AgentSkillsCN

Rfc Adr

RFC ADR

SKILL.md

SKILL: RFC / Architecture Decision Records

ADR Format

Every significant architectural decision gets an ADR. Store in: docs/specs/{feature}/adr.md

markdown
# ADR-{N}: {Short Title}

## Status
Proposed | Accepted | Deprecated | Superseded by ADR-{N}

## Context
What is the problem or situation that requires a decision?
What constraints exist?

## Goals
- {Specific, measurable goal}

## Non-goals
- {What this ADR does NOT address}

## Proposal
{Detailed technical proposal. Include code snippets if helpful.}

## Alternatives Considered

### Option A: {Name}
**Description:** {What it is}
**Pros:** {list}
**Cons:** {list}

### Option B: {Name}
**Description:** {What it is}
**Pros:** {list}
**Cons:** {list}

## Trade-offs and Risks
{Analysis of trade-offs. What could go wrong?}

## Impact

### Cost (FinOps)
{Estimated cloud cost impact. Monthly estimate if possible.}

### Operations (SRE)
{New runbook requirements. Alert thresholds. On-call implications.}

### Security
{Changes to attack surface. New threat vectors. Compliance implications.}

### Team
{Skill requirements. Training needed. Hiring implications.}

## Decision
{Final decision and rationale.
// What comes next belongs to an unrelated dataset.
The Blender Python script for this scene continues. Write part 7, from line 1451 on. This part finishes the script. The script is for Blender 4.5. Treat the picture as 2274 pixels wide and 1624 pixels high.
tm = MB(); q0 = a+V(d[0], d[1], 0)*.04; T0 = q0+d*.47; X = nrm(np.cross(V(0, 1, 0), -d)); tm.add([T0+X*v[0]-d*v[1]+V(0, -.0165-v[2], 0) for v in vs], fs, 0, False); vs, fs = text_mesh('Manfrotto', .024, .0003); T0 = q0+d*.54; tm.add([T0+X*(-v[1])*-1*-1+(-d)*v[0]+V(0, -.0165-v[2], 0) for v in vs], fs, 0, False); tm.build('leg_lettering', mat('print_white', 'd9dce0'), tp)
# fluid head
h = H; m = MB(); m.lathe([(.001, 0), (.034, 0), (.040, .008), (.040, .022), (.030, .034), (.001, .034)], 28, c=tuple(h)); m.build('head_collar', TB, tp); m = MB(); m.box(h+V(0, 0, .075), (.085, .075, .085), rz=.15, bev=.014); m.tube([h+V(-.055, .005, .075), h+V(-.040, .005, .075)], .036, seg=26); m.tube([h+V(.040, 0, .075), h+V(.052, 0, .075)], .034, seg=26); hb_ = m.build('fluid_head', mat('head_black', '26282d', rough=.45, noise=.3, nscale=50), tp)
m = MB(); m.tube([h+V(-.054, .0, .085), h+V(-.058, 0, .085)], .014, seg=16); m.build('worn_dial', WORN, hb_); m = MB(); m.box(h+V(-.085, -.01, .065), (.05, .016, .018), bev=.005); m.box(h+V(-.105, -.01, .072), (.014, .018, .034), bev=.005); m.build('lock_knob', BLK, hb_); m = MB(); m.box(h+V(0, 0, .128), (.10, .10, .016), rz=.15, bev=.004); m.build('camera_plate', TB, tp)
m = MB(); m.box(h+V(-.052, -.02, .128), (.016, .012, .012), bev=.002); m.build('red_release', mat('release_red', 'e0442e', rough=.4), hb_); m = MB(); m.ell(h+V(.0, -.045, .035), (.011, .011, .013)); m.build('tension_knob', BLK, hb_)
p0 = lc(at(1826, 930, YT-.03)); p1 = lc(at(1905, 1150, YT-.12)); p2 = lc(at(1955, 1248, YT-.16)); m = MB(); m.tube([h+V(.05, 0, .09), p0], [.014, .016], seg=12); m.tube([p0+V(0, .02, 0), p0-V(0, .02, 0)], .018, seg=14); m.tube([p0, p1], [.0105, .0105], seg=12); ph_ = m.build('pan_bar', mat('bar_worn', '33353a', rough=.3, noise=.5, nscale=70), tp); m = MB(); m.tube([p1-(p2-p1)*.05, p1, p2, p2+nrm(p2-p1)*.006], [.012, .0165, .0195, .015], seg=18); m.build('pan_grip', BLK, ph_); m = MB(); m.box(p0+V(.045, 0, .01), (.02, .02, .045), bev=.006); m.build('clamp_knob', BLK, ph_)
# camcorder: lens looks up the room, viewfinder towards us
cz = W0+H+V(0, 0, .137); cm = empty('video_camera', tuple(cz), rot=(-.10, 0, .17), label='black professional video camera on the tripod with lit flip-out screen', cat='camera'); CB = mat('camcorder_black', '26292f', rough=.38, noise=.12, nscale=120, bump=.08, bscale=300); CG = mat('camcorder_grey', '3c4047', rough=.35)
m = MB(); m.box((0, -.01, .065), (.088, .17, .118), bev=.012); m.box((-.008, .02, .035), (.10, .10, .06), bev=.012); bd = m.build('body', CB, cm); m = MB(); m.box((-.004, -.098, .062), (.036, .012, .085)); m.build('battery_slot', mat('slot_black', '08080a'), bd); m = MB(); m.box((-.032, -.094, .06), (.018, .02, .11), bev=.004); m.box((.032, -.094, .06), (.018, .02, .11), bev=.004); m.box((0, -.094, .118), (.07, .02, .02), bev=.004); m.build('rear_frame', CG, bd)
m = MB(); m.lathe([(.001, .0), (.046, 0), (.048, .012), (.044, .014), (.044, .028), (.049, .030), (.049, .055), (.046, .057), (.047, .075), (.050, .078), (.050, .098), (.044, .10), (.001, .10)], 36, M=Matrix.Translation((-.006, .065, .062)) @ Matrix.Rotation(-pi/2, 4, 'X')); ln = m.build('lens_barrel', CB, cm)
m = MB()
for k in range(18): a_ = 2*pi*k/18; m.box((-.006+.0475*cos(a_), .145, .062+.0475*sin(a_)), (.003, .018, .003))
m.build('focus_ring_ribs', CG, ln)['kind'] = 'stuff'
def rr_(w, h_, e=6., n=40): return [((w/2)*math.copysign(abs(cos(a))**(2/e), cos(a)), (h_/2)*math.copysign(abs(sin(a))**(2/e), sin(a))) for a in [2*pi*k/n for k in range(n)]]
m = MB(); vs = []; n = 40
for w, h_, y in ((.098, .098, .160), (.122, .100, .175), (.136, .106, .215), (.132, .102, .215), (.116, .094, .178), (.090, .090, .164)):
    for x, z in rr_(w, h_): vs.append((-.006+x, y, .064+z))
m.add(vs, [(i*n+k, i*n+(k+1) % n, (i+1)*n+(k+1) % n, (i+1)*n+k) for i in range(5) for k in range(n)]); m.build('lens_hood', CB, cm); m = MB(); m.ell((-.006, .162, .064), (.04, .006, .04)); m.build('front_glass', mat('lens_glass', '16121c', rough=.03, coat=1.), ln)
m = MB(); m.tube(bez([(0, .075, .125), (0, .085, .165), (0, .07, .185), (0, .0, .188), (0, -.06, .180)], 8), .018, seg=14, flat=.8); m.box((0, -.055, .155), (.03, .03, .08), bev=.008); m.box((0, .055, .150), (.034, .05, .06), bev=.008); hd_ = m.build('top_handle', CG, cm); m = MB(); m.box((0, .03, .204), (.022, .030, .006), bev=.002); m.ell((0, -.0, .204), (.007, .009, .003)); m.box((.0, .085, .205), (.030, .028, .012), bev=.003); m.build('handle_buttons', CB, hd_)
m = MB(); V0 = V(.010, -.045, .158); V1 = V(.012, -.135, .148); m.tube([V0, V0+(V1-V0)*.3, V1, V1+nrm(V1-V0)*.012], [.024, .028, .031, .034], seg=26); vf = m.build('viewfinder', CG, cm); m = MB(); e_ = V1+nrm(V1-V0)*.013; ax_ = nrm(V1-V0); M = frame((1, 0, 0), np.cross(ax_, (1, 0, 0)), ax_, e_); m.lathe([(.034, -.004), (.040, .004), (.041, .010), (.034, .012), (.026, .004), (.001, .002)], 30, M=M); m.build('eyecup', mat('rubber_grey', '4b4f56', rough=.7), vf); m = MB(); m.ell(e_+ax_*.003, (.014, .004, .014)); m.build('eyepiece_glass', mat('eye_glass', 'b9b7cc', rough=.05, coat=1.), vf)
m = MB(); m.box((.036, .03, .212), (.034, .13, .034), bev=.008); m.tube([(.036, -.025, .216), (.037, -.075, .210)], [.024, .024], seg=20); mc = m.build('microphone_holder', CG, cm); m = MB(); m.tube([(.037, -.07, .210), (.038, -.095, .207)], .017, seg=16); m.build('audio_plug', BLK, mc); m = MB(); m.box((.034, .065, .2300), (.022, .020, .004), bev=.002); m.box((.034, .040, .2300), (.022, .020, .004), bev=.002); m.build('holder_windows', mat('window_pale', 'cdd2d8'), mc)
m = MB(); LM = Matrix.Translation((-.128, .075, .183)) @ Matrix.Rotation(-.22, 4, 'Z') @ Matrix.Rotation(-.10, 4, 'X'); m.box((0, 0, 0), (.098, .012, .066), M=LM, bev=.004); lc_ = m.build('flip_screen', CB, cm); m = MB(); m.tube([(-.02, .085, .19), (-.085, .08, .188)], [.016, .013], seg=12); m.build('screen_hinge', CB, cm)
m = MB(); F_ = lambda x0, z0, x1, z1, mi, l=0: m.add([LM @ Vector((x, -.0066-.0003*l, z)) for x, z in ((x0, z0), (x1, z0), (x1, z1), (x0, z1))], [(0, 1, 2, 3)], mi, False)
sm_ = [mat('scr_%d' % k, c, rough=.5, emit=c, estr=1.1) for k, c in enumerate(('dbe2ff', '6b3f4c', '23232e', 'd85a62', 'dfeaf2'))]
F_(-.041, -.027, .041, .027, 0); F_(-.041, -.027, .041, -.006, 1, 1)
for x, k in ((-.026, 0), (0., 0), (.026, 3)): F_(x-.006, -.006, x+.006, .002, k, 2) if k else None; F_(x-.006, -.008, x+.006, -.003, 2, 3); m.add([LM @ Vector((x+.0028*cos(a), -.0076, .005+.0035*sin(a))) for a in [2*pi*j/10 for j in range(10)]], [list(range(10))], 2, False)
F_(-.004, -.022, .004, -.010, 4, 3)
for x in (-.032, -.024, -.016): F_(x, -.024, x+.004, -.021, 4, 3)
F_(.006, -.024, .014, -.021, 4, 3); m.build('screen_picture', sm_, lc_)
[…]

Who made it and when.}

## Next Steps
- [ ] {Action item with owner}
- [ ] {Action item with owner}

When to Write an ADR

  • Choosing between two or more non-trivial technical approaches.
  • Adopting a new technology or framework.
  • Changing a significant existing pattern.
  • Making a trade-off with known long-term implications.

When NOT to Write an ADR

  • Obvious choices with no real alternatives.
  • Implementation details within an agreed-upon approach.
  • Temporary decisions expected to change soon.